Ils ont payé beaucoup d’argent à un avocat pour exiger l’ouverture des portes les plus proches. Les portes ont été ouvertes - mais seulement trois jours par semaine.
Les pesticides doivent être pulvérisés quand il fait frais, tôt le matin ou bien en soirée. Or, c’est précisément à ces deux moments de la journée, que les agriculteurs n’ont pas droit d’accès à leurs terres. La production a chuté d’environ 30%. Ils ont dû arrêter les plantations.
Néanmoins, il y a eu quelques années où la situation s’est améliorée. Mais depuis 2015, les règles sont devenues plus restrictives.
Abu al-Huzun et des milliers d’autres agriculteurs palestiniens doivent satisfaire à une liste de conditions farfelues pour prouver qu’il s’agit bien de leur terre, que la parcelle a une superficie supérieure à 330 mètres carrés, qu’il existe un « besoin agricole » pour la travailler, avec en filligrane le but de les amener à changer le type de produits qu’ils cultivent, ou bien d’obtenir l’autorisation d’être aidés de leurs enfants. Mais il est interdit à leurs petits-enfants de le faire.

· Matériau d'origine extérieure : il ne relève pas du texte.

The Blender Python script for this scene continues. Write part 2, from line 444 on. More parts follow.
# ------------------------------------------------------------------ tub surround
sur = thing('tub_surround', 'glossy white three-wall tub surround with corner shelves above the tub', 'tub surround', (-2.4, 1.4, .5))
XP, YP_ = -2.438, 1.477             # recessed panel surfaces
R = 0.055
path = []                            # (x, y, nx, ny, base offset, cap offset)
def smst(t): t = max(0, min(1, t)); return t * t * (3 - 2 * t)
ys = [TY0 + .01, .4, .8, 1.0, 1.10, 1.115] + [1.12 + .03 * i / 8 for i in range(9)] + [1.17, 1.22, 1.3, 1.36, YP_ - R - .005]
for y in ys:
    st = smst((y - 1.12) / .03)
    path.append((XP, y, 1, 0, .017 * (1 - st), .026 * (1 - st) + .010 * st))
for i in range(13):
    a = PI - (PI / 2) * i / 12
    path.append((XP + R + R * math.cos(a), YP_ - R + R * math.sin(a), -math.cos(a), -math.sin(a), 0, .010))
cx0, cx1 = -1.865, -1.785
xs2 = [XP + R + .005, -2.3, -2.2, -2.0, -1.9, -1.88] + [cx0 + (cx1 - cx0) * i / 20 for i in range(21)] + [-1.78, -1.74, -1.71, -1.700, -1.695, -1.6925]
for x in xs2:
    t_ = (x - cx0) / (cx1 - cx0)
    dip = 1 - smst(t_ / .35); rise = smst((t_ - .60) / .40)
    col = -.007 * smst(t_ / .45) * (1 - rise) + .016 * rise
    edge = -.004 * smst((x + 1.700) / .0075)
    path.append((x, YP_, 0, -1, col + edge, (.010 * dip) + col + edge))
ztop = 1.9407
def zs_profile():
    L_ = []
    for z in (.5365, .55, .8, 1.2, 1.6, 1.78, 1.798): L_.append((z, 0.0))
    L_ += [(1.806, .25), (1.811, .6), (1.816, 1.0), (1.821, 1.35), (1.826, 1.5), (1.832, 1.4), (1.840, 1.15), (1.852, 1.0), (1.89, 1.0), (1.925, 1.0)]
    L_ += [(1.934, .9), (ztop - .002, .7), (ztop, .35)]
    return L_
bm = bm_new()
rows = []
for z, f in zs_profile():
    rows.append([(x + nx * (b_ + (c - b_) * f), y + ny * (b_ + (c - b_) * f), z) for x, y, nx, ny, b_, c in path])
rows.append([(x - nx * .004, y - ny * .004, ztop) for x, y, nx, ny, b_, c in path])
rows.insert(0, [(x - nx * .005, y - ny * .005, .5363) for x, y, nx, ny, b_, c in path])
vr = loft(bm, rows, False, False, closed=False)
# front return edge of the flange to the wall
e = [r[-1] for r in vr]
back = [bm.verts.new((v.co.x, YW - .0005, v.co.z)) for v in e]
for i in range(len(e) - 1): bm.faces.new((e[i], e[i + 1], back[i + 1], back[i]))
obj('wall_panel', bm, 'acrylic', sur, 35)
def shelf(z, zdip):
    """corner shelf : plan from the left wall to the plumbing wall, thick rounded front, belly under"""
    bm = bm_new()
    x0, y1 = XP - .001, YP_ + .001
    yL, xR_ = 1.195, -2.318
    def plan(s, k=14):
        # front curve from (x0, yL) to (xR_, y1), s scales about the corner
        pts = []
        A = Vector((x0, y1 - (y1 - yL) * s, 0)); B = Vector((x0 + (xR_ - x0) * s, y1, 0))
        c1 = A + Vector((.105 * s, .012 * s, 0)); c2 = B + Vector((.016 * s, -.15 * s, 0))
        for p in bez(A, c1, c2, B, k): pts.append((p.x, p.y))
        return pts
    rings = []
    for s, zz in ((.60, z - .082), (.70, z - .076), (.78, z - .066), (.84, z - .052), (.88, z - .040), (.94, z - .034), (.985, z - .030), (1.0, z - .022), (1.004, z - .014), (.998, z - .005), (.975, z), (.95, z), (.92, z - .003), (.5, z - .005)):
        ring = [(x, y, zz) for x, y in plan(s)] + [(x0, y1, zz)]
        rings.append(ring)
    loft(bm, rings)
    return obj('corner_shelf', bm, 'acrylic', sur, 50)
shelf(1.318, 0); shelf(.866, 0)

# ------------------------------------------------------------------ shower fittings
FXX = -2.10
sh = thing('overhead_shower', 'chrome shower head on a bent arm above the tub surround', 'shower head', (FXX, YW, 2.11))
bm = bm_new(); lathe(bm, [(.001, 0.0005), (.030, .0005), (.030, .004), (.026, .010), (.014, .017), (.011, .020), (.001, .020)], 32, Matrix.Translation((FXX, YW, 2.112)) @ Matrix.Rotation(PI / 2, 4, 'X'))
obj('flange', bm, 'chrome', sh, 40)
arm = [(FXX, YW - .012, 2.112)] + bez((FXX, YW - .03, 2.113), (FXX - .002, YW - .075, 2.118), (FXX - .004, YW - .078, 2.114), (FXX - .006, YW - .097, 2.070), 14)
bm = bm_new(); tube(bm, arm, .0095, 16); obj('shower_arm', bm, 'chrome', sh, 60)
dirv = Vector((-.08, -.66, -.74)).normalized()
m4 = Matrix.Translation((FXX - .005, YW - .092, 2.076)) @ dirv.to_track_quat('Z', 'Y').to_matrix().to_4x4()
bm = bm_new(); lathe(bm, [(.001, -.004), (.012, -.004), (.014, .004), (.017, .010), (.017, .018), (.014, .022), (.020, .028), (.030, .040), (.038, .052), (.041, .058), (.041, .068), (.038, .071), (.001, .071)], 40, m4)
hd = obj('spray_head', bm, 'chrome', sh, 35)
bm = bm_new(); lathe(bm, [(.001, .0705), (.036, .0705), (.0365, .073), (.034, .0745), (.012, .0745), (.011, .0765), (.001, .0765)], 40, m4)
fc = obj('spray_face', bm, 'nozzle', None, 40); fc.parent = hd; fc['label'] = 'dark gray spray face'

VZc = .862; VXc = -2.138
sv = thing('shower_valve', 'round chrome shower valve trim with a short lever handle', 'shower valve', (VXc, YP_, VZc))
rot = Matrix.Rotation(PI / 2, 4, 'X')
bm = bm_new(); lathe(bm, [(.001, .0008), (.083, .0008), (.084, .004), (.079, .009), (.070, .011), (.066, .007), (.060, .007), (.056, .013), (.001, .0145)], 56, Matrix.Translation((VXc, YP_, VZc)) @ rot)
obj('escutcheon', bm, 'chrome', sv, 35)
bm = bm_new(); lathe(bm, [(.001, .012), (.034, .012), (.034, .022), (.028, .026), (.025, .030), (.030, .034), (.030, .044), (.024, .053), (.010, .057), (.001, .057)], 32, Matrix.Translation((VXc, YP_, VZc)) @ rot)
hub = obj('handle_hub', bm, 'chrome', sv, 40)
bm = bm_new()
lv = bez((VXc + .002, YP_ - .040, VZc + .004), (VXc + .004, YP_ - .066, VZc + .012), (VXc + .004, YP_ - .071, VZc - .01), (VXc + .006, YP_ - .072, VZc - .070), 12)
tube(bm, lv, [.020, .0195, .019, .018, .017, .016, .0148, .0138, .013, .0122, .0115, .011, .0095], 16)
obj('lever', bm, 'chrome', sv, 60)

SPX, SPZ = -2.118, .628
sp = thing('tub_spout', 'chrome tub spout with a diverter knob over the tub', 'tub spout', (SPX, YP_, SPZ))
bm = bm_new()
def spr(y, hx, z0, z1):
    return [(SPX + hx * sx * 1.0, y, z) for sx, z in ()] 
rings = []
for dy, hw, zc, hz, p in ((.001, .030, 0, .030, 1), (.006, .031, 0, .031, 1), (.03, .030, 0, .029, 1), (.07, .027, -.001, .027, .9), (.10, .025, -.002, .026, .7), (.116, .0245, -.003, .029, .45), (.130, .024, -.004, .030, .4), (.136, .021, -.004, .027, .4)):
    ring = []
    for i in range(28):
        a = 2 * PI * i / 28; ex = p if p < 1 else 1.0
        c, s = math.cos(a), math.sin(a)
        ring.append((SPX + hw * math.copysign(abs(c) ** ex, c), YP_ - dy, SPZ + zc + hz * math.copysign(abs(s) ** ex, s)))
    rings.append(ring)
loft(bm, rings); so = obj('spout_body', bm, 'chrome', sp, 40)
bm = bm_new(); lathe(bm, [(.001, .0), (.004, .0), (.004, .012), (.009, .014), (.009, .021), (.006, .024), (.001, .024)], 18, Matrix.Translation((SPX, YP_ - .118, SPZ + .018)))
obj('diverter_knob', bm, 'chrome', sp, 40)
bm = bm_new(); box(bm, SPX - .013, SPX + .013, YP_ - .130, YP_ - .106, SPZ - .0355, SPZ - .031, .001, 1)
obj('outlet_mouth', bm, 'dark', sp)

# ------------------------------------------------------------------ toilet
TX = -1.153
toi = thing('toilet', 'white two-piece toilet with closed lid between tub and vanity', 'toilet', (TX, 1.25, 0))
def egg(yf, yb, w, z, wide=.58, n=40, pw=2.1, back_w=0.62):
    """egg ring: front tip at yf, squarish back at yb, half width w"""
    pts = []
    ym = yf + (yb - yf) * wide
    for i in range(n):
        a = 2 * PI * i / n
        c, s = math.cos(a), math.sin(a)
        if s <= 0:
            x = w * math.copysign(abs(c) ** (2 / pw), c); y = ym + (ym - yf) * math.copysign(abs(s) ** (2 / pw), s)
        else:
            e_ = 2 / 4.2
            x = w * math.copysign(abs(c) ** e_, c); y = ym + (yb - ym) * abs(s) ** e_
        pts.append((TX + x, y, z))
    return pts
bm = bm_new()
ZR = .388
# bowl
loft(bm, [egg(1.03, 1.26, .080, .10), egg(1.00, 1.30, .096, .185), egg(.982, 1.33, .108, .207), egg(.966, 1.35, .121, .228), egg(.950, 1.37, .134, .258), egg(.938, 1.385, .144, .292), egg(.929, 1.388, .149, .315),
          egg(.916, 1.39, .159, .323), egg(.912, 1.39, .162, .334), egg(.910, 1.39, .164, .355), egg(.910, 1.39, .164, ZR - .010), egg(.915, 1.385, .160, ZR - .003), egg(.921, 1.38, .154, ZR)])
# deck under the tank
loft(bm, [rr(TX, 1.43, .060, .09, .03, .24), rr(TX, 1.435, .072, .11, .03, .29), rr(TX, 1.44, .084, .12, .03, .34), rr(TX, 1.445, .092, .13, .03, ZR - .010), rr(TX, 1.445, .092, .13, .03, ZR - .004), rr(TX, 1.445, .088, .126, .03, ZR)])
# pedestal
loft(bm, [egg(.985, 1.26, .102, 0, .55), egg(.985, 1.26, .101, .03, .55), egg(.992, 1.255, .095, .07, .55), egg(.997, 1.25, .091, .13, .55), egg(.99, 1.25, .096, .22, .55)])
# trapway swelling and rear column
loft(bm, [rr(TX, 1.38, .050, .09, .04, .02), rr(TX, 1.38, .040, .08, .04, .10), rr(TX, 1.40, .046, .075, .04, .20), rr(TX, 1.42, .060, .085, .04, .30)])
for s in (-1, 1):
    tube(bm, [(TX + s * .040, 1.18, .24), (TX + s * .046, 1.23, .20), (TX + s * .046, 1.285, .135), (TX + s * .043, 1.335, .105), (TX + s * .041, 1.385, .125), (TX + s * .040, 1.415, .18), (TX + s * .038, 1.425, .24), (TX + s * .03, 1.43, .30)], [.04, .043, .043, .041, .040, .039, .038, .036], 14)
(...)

Les fermiers perdent beaucoup de temps et d’argent dans un dédale administratif kafkaïen. ils doivent passer devant un clerc de notaire local palestinien, puis aller au bureau de liaison israélien, pour revenir devant notaire, pour finalement se voir notifiés par un bureaucrate israélien que leur parcelle ne se trouve pas réellement là où elle a toujours été, ou bien que sa taille est négligeable, ou encore qu’ils ont oublié de signer et de joindre les documents nécessaires.
À ce moment-là, certains se tournent vers Hamoked - Centre de défense de l’individu et demandent à son personnel de prouver que leurs terres n’ont pas été déplacées, que toutes les signatures requises sont présentes et que leur grand-père, âgé de 80 ans, n’a plus la force de désherber, labourer et récolter. Les mois passent et les mauvaises herbes poussent haut sur leurs terres.
Un total de 137 000 dunams (près de 14 000 hectares) de terres palestiniennes privées et publiques se sont ainsi trouvées piégés entre le mur de séparation et Israël. Malgré toutes les promesses faites à la Haute Cour de justice de ne pas porter atteinte aux droits de propriété des Palestiniens, l’israélisation de cette terre s’aggrave chaque fois que ses propriétaires légaux, leurs enfants et leurs petits-enfants s’en voient refuser l’entrée.
L’excuse non officielle israélienne de ces abus bureaucratiques est que les habitants du village « exploitent » leurs permis pour entrer en Israël afin d’y venir travailler.
Mais les officiers expérimentés et les conseillers juridiques tout aussi expérimentés, qui ont planifié et autorisé la construction du mur de séparation, loin de la Ligne verte, ont sciemment planifié cette ruse israélienne, l’une des nombreuses, pour accroître toujours plus l’espace vital vert disponible pour les Juifs."